北朝鮮が北極星系と推定される潜水艦発射弾道ミサイル(SLBM)を海上で発射したのは、2016年8月以降初めてだ。当時、北朝鮮は新甫(シンポ)級(2000トン)潜水艦から北極星1を打ち上げた。続いて2017年2月と5月には地上型に改造した北極星2の発射実験を行った。両ミサイルとも高度500~600キロメートルで、500キロメートルほど飛距離が出たものと推定されている。今回発射されたミサイルは、これより高度が少なくとも300キロ以上高いにもかかわらず、飛行距離は同程度だ。慶南大学のキム・ドンヨプ教授は「今回のミサイルが通常の角度で発射されていたなら、1500~2000キロほど飛距離がでていただろう」とし、「今回発射したのは、北極星1を改良した北極星3とみられる」と語った。
北極星3は、2017年8月に金正恩(キム・ジョンウン)労働党委員長(当時)が国防科学院化学材料研究所を訪れた際に、大陸間弾道ミサイル(ICBM)「火星13」とともに図面でちらりと公開されたことがある。壁に貼られた図面に「水中戦略弾道弾『北極星3』」というタイトルがついており、北朝鮮が北極星1の改良型を開発しているのではないかという観測を生んだのだ。今回発射したのが北極星3なら、北朝鮮の開発が成功段階に入ったと見ることができる。
北極星3は先行モデルと同様に固体燃料に基づく2段分離型と推定される。ミサイル発射直後、日本が最初に「2発を探知した」と明らかにしたことも、空中で分離した可能性を示唆する。ミサイルを高圧で水面に押し上げた後、点火して発射するいわゆる「コールドランチ」方式を用いているとみられている。

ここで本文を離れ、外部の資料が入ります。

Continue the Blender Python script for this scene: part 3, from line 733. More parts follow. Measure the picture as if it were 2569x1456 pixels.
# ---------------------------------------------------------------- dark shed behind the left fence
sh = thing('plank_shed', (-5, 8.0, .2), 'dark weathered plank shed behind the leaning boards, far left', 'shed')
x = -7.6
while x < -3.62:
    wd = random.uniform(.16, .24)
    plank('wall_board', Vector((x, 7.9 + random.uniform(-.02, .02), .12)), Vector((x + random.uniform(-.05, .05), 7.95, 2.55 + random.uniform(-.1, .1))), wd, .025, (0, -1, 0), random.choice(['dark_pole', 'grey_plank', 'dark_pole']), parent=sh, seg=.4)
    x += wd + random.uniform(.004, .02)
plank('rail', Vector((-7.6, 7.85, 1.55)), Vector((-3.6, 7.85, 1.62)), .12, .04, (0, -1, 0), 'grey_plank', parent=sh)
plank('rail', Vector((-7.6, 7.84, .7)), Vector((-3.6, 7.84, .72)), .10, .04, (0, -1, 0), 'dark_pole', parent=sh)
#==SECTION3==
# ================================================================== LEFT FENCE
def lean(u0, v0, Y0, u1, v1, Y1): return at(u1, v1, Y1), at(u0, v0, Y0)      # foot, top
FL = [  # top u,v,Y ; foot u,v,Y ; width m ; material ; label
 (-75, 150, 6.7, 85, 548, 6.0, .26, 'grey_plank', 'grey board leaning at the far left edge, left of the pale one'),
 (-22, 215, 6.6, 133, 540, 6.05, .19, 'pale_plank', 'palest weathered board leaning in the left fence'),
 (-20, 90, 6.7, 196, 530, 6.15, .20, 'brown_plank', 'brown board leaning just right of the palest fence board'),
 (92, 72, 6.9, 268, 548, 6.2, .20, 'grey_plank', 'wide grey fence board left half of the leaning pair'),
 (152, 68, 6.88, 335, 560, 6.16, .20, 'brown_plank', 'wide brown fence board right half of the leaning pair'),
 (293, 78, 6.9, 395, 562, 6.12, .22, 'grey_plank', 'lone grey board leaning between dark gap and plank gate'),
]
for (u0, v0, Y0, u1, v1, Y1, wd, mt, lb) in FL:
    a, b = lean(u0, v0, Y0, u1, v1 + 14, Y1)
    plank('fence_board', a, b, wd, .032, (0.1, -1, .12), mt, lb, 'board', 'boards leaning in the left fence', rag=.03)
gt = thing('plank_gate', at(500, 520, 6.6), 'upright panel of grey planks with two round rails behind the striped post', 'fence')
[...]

今回のミサイルが実際に潜水艦から発射されたかどうかは定かではない。一部ではこのミサイルが7月に金委員長が視察した北朝鮮の新型(3000トン)潜水艦から発射された可能性を提起するが、海上のバージ船や水中発射台から射出試験をしたのではないかという観測も出ている。射出試験は、潜水艦で実際にミサイル発射試験をする前に、ミサイルが適切な速度と角度で射出されるかどうかを確認するために実施される。CNNの報道によると、米政府はこのミサイルが水中発射台から発射されたものと把握しているという。米政府当局者はこのミサイルについて、潜水艦発射弾道ミサイルとして設計されたものの、この日は潜水艦からは発射されていないと米政府は評価している、と述べた。